Data in this exercise:
────────
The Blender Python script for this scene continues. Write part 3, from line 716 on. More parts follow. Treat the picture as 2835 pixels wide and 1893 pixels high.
────────
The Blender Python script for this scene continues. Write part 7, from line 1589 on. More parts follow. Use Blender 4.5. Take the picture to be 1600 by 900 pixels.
────────
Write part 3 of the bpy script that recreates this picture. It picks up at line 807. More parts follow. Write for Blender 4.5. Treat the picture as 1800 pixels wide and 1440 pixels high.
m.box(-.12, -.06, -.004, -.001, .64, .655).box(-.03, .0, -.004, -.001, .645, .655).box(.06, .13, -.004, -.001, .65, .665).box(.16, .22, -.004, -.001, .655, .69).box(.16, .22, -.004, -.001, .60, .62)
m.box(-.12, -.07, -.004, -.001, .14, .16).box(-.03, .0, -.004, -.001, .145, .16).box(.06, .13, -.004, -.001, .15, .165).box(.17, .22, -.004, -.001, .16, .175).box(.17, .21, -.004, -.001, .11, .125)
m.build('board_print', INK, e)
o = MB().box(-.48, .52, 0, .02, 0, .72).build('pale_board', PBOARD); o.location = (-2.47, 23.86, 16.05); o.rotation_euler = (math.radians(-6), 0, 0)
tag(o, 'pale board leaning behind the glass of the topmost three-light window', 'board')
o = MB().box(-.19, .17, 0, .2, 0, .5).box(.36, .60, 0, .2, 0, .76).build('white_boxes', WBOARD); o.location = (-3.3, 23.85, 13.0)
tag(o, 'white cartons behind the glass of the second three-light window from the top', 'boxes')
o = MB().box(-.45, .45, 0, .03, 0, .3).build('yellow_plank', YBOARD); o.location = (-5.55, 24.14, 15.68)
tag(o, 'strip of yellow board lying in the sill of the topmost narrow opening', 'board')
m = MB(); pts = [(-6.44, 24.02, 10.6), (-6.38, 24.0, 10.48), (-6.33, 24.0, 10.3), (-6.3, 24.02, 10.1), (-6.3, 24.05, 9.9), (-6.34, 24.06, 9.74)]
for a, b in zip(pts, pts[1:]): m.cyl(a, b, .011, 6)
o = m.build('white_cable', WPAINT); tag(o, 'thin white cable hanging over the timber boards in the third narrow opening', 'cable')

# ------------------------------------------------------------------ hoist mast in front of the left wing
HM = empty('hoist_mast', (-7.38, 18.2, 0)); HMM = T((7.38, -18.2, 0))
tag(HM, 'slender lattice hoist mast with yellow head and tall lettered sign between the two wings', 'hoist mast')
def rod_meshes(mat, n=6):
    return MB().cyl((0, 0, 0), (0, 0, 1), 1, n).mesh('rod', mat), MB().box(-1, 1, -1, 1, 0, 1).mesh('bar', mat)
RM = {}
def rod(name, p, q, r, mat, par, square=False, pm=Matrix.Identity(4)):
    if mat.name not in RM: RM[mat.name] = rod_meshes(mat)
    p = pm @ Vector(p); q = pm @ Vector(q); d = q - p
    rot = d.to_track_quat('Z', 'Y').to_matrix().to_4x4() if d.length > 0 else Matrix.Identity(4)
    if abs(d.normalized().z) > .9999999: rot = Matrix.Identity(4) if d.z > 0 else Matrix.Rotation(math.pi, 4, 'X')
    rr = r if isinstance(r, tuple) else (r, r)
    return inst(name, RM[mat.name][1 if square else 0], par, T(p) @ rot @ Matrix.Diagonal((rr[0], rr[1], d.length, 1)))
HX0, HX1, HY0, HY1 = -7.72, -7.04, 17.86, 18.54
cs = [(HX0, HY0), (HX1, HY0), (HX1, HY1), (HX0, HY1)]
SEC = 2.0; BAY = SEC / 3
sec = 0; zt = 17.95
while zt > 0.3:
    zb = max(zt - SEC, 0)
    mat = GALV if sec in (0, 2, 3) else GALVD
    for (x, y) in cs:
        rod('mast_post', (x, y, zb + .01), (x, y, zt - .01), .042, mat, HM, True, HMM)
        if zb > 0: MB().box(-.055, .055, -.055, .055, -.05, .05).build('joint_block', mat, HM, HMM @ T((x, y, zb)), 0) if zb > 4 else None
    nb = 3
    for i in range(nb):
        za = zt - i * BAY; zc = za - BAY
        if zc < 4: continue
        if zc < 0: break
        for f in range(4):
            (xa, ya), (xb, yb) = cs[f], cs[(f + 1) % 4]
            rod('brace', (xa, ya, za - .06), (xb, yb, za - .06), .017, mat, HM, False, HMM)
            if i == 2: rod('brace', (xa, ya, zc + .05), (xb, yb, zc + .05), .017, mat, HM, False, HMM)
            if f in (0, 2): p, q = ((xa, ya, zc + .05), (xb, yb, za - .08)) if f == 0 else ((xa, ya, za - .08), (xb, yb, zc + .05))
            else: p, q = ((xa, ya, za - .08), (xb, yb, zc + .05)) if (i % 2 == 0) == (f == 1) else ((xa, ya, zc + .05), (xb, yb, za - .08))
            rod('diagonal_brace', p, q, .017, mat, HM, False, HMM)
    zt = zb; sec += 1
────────
Set exercise:
How many lines of the records contain the string "parts"? Respond with the number alone.

Final result:
3